Retreats We organize a number of retreats throughout the year focused on reading, prayer, and spiritual communal activities and discussions. In the UK these retreats usually last between three and five days and take place at rural country homes. In spite of the name, they are not usually carried out under canvas.⚑ Also referred to as ‘kamp’ in Hizmet

Excursions We believe in the importance and value of outdoor excursions and trips. A trip away, however short, allows us time to think, reflect, and renew, especially if it is organized with this aim in mind. We, therefore, organise a number of short excursions throughout the year. Also referred to as ‘gezi’ in Hizmet

Qur’an lessons Undoubtedly, the main focus of our circles and all other activities is on learning the meaning of the Qur’an. In addition to understanding and living its meaning, learning how to read the Qur’an in its original Arabic is vital for spiritual gain and prescribed prayer. Therefore, we run classes and one-to-one lessons in Qur’an reading for adults.

Social events Religion is as much social as it is personal. Faith can and should bring satisfaction, especially in the social and familial context. At the Sohbet Society, we believe that our religion requires social engagement. As a result, we organize medium- to large-scale social events to bring people together to explore and experience religion in the public space through public conferences, celebrations, and summer fairs.

Fundraising We organize an annual fundraising dinner where we ask our beneficiaries to consider supporting the work that we do by making an annual donation payable over monthly or quarterly installments.⚑ Also referred to as ‘himmet’ in Hizmet.


There are a number of dynamics that explain how we work:

How did it start?

Sohbet Society is not a new idea or concept. Sohbet, that is, learning in small circles through conversation is a classical form of religious learning in Islam, dating back all the way to the Prophet (sas). Furthermore, Sohbet Society as it is particularly conceived is based on the work and practice of Hizmet, as explained above in About Us, which has been active since the 1970s. Therefore, the Sohbet Society practice and tradition is well-grounded and not new.

How is it funded?

The Sohbet Society founders (trustees) are its donors. Sohbet Society is able to run projects through the donations and support of its participants and beneficiaries, local professionals, and self-employed individuals. Sohbet Society is not funded by any government.

How is it staffed?

Sohbet Society achieves its aims and objectives primarily through the work and effort of its volunteers who are inspired by the teachings and example of Hizmet, as articulated by Fethullah Gülen. At Sohbet Society, we channel that inspiration and motivation of our volunteers into the work of the Society.

How is it run?

Sohbet Society has a board of trustees which is responsible for determining the Society’s priorities and strategies and appointing and holding to account the Executive Director, as well as for securing funding for the Society and its works. Sohbet Society is run by the Executive Director, who is responsible for managing the Society in accordance with the priorities and strategies set out by the Board of Trustees. The Executive Director, in turn, hires and oversees the Community Organisers, members of staff responsible for Sohbet Society’s work in a given area. Sohbet Society has two types of meetings where executive decisions are made. The first is the Board of Trustees meeting, which all Trustees and the Executive Director attend, and the second is the Staff Meeting, which the Executive Director and Community Organisers attend. Decisions are made through deliberation and consensus.

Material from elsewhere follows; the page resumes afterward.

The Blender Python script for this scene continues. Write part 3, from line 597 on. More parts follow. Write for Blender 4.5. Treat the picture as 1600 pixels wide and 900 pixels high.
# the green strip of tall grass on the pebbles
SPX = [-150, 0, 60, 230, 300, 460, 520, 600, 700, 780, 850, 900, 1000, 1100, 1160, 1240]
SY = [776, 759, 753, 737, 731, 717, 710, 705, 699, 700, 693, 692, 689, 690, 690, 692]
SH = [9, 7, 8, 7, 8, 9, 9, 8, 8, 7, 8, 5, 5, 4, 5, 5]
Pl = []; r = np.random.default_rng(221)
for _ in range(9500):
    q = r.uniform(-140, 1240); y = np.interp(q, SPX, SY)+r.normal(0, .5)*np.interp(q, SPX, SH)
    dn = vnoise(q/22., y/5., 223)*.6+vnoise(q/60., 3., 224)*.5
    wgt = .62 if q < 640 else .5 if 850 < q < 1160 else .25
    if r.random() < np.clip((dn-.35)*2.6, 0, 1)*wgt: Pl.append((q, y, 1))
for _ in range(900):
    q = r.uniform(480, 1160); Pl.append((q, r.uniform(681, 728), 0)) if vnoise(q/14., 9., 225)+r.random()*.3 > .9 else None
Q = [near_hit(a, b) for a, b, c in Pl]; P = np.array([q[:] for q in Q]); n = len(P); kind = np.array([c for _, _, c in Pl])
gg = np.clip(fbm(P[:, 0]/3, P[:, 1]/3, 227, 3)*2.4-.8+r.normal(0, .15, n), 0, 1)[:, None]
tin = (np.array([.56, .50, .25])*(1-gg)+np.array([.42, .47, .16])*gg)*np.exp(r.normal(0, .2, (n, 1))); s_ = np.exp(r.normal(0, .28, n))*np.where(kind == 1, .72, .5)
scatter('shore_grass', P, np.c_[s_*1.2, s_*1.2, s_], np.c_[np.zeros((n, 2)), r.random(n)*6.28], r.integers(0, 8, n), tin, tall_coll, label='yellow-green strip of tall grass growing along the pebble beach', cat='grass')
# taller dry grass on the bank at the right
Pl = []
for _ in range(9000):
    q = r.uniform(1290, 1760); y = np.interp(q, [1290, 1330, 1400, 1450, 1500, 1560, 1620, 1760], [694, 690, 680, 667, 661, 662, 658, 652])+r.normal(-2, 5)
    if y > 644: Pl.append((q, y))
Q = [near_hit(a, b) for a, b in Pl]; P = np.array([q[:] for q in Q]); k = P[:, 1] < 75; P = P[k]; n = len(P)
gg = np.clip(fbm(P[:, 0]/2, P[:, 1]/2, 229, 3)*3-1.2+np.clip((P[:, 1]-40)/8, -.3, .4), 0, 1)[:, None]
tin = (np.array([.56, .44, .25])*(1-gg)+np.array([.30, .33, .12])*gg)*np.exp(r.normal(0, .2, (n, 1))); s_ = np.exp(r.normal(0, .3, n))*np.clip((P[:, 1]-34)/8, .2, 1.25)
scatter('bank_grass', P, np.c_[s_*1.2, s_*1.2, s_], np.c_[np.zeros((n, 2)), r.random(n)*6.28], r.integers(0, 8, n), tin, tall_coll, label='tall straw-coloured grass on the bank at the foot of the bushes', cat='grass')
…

Before being formalized under the Sohbet Society, Community Organisers were referred to in Hizmet as elder brother (Turkish, abi) or elder sister (Turkish, abla). Their role then, as now, was to coordinate and organize Hizmet’s grassroots religious activities in a given constituency. This geographical designation of grassroots religious activism was, and in many places, is still, referred to as bölgecilik, which contextually means constituency-based activism. The informal Sohbet Society had the same types of meetings that it has now. The Board of Trustees meeting used to be referred to in Turkish as mütevelli (literally, trustee or administrator) and comprised the businesspeople that sponsored the activities and some elder brothers and elder sisters, and the Staff Meetings were referred to (again in Turkish) as istishare (consultations or deliberations). Through Sohbet Society these pre-existing and well-established practices and roles have become formalized.